Certaines histoires sont tellement connues, ressassées, répétées, ruminées, remâchées, parfois trahies qu'on a l'impression de les connaitre par coeur. On se trompe sur toute la ligne.
Comme tout un chacun, je connais le principe utilisé par Schahrazade (Shéhérazade) : l'invention du roman-feuilleton pour échapper à une mort certaine. Elle entame ainsi une histoire qui doit se poursuivre la nuit suivante et ainsi de suite, telle Pénélope faisant et défaisant sa tapisserie.
Voilà pour le fond.
On a tous entendu parler de Sinbad, d'Ali-Baba, d'Aladin. On pense connaitre leur histoire.
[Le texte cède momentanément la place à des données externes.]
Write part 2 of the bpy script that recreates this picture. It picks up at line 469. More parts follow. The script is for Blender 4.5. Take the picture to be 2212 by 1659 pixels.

C'est compter sans le pillage successif que ces légendes ont dû subir, tout comme les contes de Grimm ou d'Andersen payèrent un lourd tribu à leur épuration par Disney.
Il existe évidemment plusieurs traductions (je préfère utiliser le mot interprétation, comme pour les textes sacrés d'une certaine façon) et j'ai eu le bonheur de tomber sur, sans doute, la plus exubérante, à défaut d'être (soit disant) la plus fidèle. Mardrus est un ami d'
André Gide et, à la fin du XIX° siècle il entend publier en 16 volumes ces contes arabisants. Il en conserve toute la poésie, expurgée de la traduction d'
Antoine Galland qui sert souvent de référence, mais dont on reproche un classicisme quelque peu suranné.
La première impression qui surprend, c'est cette sensualité, un érotisme qui transpire au fil des aventures de personnages enchâssés : Schahrazade raconte le récit d'un vizir qui relate lui-même les aventures d'un chambellan qui tient une anecdote d'un syndic qui se rappelle un fait d'un conté par un riche marchand… Cette mise en abime nous fait parfois perdre pied. On est étourdi. L'exubérance et le faste typiquement oriental ajoute à ce vertige. En parcourant, pardon, en s'immergeant dans cet univers, on a parfois l'impression de se trouver dans une pièce qui étouffe sous une armée de bibelots, aux murs tapissés d'une multitude de tableaux trop riches, aux cadres démesurés et, particulièrement, des bouquets de fleurs aux parfums trop capiteux. On en aurait mal à la tête. Mais surmonté ce passage obligé, l'exotisme prend toute la place. On devient un voyageur, un explorateur mais nullement un touriste.
Outil idéal pour combattre l'insomnie, ces 1001 nuits s'étendent sur plus de 2000 pages dans la collection « Bouquins » dont on connait la densité et l'étroitesse des caractères. Un seul regret pour celles et ceux qui désireraient dévorer ce pavé à la manière d'épisodes (chaque « nuit » équivaut à une lecture de quelques minutes seulement), le découpage est mal agencé, lorsqu'il ne saute pas carrément plusieurs nuits de suite (le traducteur explique que le découpage original n'offrait pas assez de texte pour motiver une nuit entière).